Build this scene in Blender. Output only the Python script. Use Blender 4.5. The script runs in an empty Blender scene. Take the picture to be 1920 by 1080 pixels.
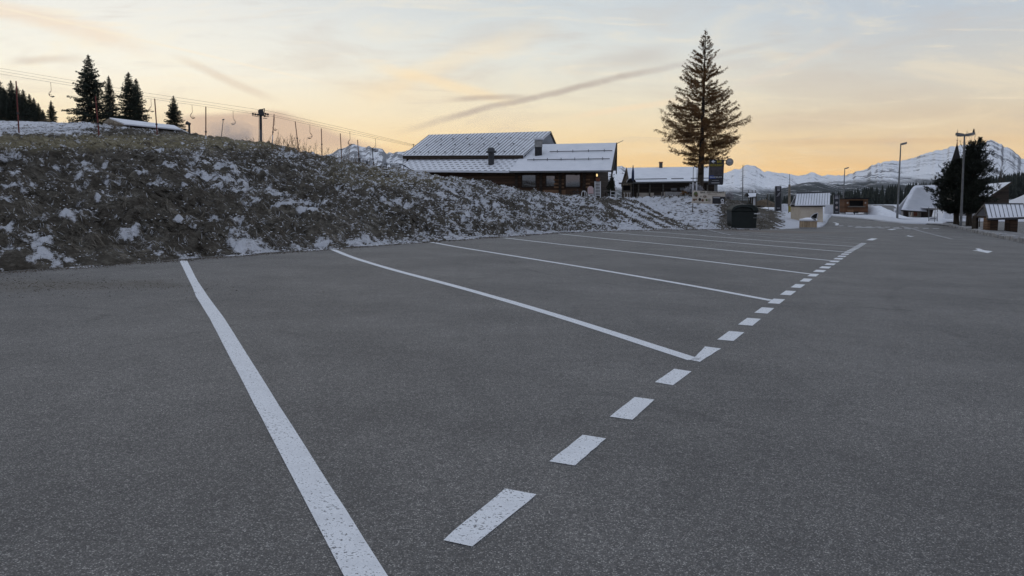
import bpy, math, random
import numpy as np
from mathutils import Vector

# ------------------------------------------------------------------ camera
R = math.radians
F = 1550.0                       # focal length in photo pixels (1920 wide)
PITCH = math.atan(159.0 / F)
CAMZ = 1.4
scene = bpy.context.scene
col = scene.collection
cd = bpy.data.cameras.new('camera'); cam = bpy.data.objects.new('camera', cd); col.objects.link(cam)
cam.location = (0, 0, CAMZ); cam.rotation_euler = (R(90) - PITCH, 0, 0)
cd.sensor_width = 36; cd.lens = F / 1920 * 36; cd.clip_start = 0.05; cd.clip_end = 40000
scene.camera = cam
scene.view_settings.view_transform = 'Standard'; scene.view_settings.look = 'None'
scene.view_settings.exposure = 0.0; scene.view_settings.gamma = 1

CP, SP = math.cos(PITCH), math.sin(PITCH)
def ray(px, py):
    u = (px - 960) / F; v = (540 - py) / F
    d = CP + v * SP
    return u / d, (v * CP - SP) / d          # X and Z per unit of Y
def at(px, py, Y):
    a, b = ray(px, py); return Vector((a * Y, Y, CAMZ + b * Y))
def s2l(c):
    c = c / 255.0
    return c / 12.92 if c <= 0.04045 else ((c + 0.055) / 1.055) ** 2.4
def rgb(r, g, b): return (s2l(r), s2l(g), s2l(b), 1)

# ------------------------------------------------------------------ sky: dusk NISHITA glow, twilight bands and thin cloud streaks
world = bpy.data.worlds.new('World'); scene.world = world; world.use_nodes = True
wn = world.node_tree; wn.nodes.clear()
def N(tree, t, **kw):
    n = tree.nodes.new(t)
    for k, v in kw.items(): setattr(n, k, v)
    return n
def setin(tree, n, i, v):
    if isinstance(v, bpy.types.NodeSocket): tree.links.new(v, n.inputs[i])
    elif v is not None: n.inputs[i].default_value = v
def M_(tree, op, a, b=None, c=None, clamp=False):
    n = N(tree, 'ShaderNodeMath', operation=op, use_clamp=clamp)
    for i, v in enumerate((a, b, c)): setin(tree, n, i, v)
    return n.outputs[0]
def SS(tree, x, a, b, o0=0.0, o1=1.0):       # smoothstep map range
    n = N(tree, 'ShaderNodeMapRange', interpolation_type='SMOOTHSTEP')
    for i, v in enumerate((x, a, b, o0, o1)): setin(tree, n, i, v)
    return n.outputs[0]
def MIX(tree, f, a, b, mode='MIX'):
    n = N(tree, 'ShaderNodeMix', data_type='RGBA', blend_type=mode)
    setin(tree, n, 0, f); setin(tree, n, 6, a); setin(tree, n, 7, b)
    return n.outputs[2]
def RAMP(tree, f, stops, interp='EASE'):
    n = N(tree, 'ShaderNodeValToRGB'); n.color_ramp.interpolation = interp
    e = n.color_ramp.elements
    while len(e) < len(stops): e.new(0.5)
    for el, (p, c) in zip(e, stops): el.position = p; el.color = c if len(c) == 4 else (*c, 1)
    setin(tree, n, 0, f); return n.outputs[0]
def NOISE(tree, vec, scale, detail=4, rough=0.55, dist=0.0, out=0):
    n = N(tree, 'ShaderNodeTexNoise'); setin(tree, n, 'Vector', vec)
    n.inputs['Scale'].default_value = scale; n.inputs['Detail'].default_value = detail
    n.inputs['Roughness'].default_value = rough; n.inputs['Distortion'].default_value = dist
    return n.outputs[out]

SUN_EL, SUN_AZ = 2.5, -14.0       # just coming up behind the left hand hill (azimuth from the view axis, + right)
tc = N(wn, 'ShaderNodeTexCoord'); D_ = tc.outputs['Generated']
sx = N(wn, 'ShaderNodeSeparateXYZ'); wn.links.new(D_, sx.inputs[0])
dx, dy, dz = sx.outputs
zc = M_(wn, 'MAXIMUM', dz, 0.0)
ev = M_(wn, 'SQRT', zc)
def pz(py):                        # ramp position of a photo row
    b = ray(960, py)[1]; return math.sqrt(max(0, b / math.sqrt(1 + b * b)))
SKY_ZEN = rgb(188, 200, 220); SKY_HI = rgb(190, 200, 213)
left = RAMP(wn, ev, [(0.0, rgb(255, 208, 142)), (pz(300), rgb(255, 220, 163)), (pz(235), rgb(253, 233, 194)), (pz(150), rgb(250, 245, 229)), (pz(40), rgb(238, 237, 230)), (0.62, rgb(205, 208, 212)), (1, SKY_ZEN)], 'LINEAR')
midr = RAMP(wn, ev, [(0.0, rgb(255, 186, 108)), (pz(325), rgb(255, 208, 133)), (pz(260), rgb(248, 221, 173)), (pz(190), rgb(237, 227, 202)), (pz(100), rgb(223, 225, 219)), (pz(10), rgb(206, 213, 216)), (0.66, SKY_HI), (1, SKY_ZEN)], 'LINEAR')
right = RAMP(wn, ev, [(0.0, rgb(252, 180, 98)), (pz(335), rgb(251, 199, 124)), (pz(290), rgb(239, 206, 157)), (pz(220), rgb(222, 207, 182)), (pz(140), rgb(207, 205, 199)), (pz(50), rgb(190, 199, 208)), (0.66, rgb(168, 182, 202)), (1, SKY_ZEN)], 'LINEAR')
back = RAMP(wn, ev, [(0.0, rgb(156, 160, 182)), (0.22, rgb(192, 182, 188)), (0.40, rgb(186, 189, 203)), (0.7, rgb(176, 186, 206)), (1, SKY_ZEN)], 'LINEAR')
ysafe = M_(wn, 'MAXIMUM', dy, 0.08)
u_ = M_(wn, 'DIVIDE', dx, ysafe); w_ = M_(wn, 'DIVIDE', dz, ysafe)
base = MIX(wn, SS(wn, u_, -0.52, 0.05), left, midr)
base = MIX(wn, SS(wn, u_, 0.02, 0.52), base, right)
cuw = N(wn, 'ShaderNodeCombineXYZ'); setin(wn, cuw, 0, u_); setin(wn, cuw, 1, w_)
UW = cuw.outputs[0]
def uw(px, py): return ray(px, py)
# soft broken veil of cloud, stretched along the horizon
mp = N(wn, 'ShaderNodeMapping'); setin(wn, mp, 0, UW); mp.inputs['Rotation'].default_value = (0, 0, R(9)); mp.inputs['Scale'].default_value = (2.2, 9.0, 1)
veil = NOISE(wn, mp.outputs[0], 2.3, 6, 0.62, 0.6)
front = SS(wn, dy, 0.15, 0.45)
base = MIX(wn, M_(wn, 'MULTIPLY', SS(wn, veil, 0.47, 0.68), M_(wn, 'MULTIPLY', front, 0.26)), base, rgb(200, 184, 170))
base = MIX(wn, M_(wn, 'MULTIPLY', SS(wn, veil, 0.50, 0.30), M_(wn, 'MULTIPLY', front, 0.30)), base, rgb(255, 236, 200))
mp2 = N(wn, 'ShaderNodeMapping'); setin(wn, mp2, 0, UW); mp2.inputs['Rotation'].default_value = (0, 0, R(-17)); mp2.inputs['Scale'].default_value = (1.6, 17.0, 1)
wisp = NOISE(wn, mp2.outputs[0], 3.2, 7, 0.66, 0.9)
base = MIX(wn, M_(wn, 'MULTIPLY', SS(wn, wisp, 0.53, 0.70), M_(wn, 'MULTIPLY', front, 0.30)), base, rgb(255, 238, 208))
base = MIX(wn, M_(wn, 'MULTIPLY', SS(wn, wisp, 0.45, 0.30), M_(wn, 'MULTIPLY', front, 0.20)), base, rgb(196, 184, 176))
wob = NOISE(wn, UW, 5.0, 6, 0.6); wob2 = NOISE(wn, UW, 22.0, 4, 0.6)
def streak(b, p0, p1, wd, colr, amt, soft=1.0, wobble=0.02, ends=(0.15, 0.2), pw=1.0):
    (ua, wa), (ub, wb) = uw(*p0), uw(*p1)
    L = math.hypot(ub - ua, wb - wa); tx, tw = (ub - ua) / L, (wb - wa) / L
    du = M_(wn, 'SUBTRACT', u_, ua); dw = M_(wn, 'SUBTRACT', w_, wa)
    t = M_(wn, 'DIVIDE', M_(wn, 'ADD', M_(wn, 'MULTIPLY', du, tx), M_(wn, 'MULTIPLY', dw, tw)), L)
    d = M_(wn, 'ADD', M_(wn, 'MULTIPLY', du, -tw), M_(wn, 'MULTIPLY', dw, tx))
    d = M_(wn, 'ADD', d, M_(wn, 'MULTIPLY', M_(wn, 'SUBTRACT', wob, 0.5), wobble))
    m = SS(wn, M_(wn, 'ABSOLUTE', d), wd / F * soft, wd / F * 0.1)
    m = M_(wn, 'MULTIPLY', m, M_(wn, 'MULTIPLY', SS(wn, t, 0.0, ends[0]), SS(wn, t, 1.0, 1.0 - ends[1])))
    m = M_(wn, 'MULTIPLY', m, M_(wn, 'MULTIPLY', front, SS(wn, M_(wn, 'ADD', M_(wn, 'MULTIPLY', wob2, 0.7), M_(wn, 'MULTIPLY', wob, 0.5)), 0.30, 0.66, 0.45, 1.0)))
    return MIX(wn, M_(wn, 'MULTIPLY', m, amt), b, colr)
WARM = rgb(255, 226, 178); MAUVE = rgb(182, 163, 150); PALE = rgb(250, 238, 214)
base = streak(base, (640, 190), (1080, 35), 30, WARM, 0.30, 1, 0.05, (0.3, 0.35))
base = streak(base, (660, 110), (1000, 205), 16, WARM, 0.45, 1, 0.02, (0.3, 0.3))
base = streak(base, (560, 150), (960, 190), 40, WARM, 0.25, 1, 0.06, (0.4, 0.4))
base = streak(base, (1040, 225), (1330, 180), 9, rgb(250, 222, 185), 0.5, 1, 0.015, (0.3, 0.3))
base = streak(base, (1340, 185), (1640, 55), 12, rgb(225, 214, 200), 0.55, 1, 0.015, (0.3, 0.4))
base = streak(base, (-60, 0), (330, 110), 26, rgb(240, 216, 190), 0.55, 1, 0.03, (0.1, 0.4))
base = streak(base, (-40, 5), (640, 162), 3.5, PALE, 0.55, 1, 0.006, (0.1, 0.1))
base = streak(base, (300, 95), (540, 195), 12, rgb(222, 204, 182), 0.55, 1, 0.02, (0.4, 0.3))
base = streak(base, (0, 118), (180, 108), 12, rgb(205, 188, 172), 0.5, 1, 0.02, (0.3, 0.4))
base = streak(base, (820, 188), (1010, 180), 8, MAUVE, 0.6, 1, 0.012, (0.35, 0.35))
base = streak(base, (1060, 130), (1300, 90), 26, rgb(196, 188, 180), 0.5, 1, 0.03, (0.4, 0.4))
base = streak(base, (715, 252), (1300, 112), 9.5, rgb(176, 160, 151), 0.66, 1, 0.022, (0.3, 0.25))
base = streak(base, (1180, 140), (1560, 58), 9, rgb(190, 183, 178), 0.35, 1, 0.012, (0.2, 0.5))
base = streak(base, (1330, 235), (1960, 200), 24, rgb(206, 184, 160), 0.35, 1, 0.02, (0.3, 0.3))
base = streak(base, (1350, 268), (1940, 262), 10, rgb(214, 178, 140), 0.35, 1, 0.01, (0.3, 0.2))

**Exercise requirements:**
Restate the material word for word from its first line through the line containing "scene.view_settings.exposure = 0.0;", both included; the pictures do not belong in it.

**Answer to this task:**
Build this scene in Blender. Output only the Python script. Use Blender 4.5. The script runs in an empty Blender scene. Take the picture to be 1920 by 1080 pixels.
import bpy, math, random
import numpy as np
from mathutils import Vector

# ------------------------------------------------------------------ camera
R = math.radians
F = 1550.0                       # focal length in photo pixels (1920 wide)
PITCH = math.atan(159.0 / F)
CAMZ = 1.4
scene = bpy.context.scene
col = scene.collection
cd = bpy.data.cameras.new('camera'); cam = bpy.data.objects.new('camera', cd); col.objects.link(cam)
cam.location = (0, 0, CAMZ); cam.rotation_euler = (R(90) - PITCH, 0, 0)
cd.sensor_width = 36; cd.lens = F / 1920 * 36; cd.clip_start = 0.05; cd.clip_end = 40000
scene.camera = cam
scene.view_settings.view_transform = 'Standard'; scene.view_settings.look = 'None'
scene.view_settings.exposure = 0.0; scene.view_settings.gamma = 1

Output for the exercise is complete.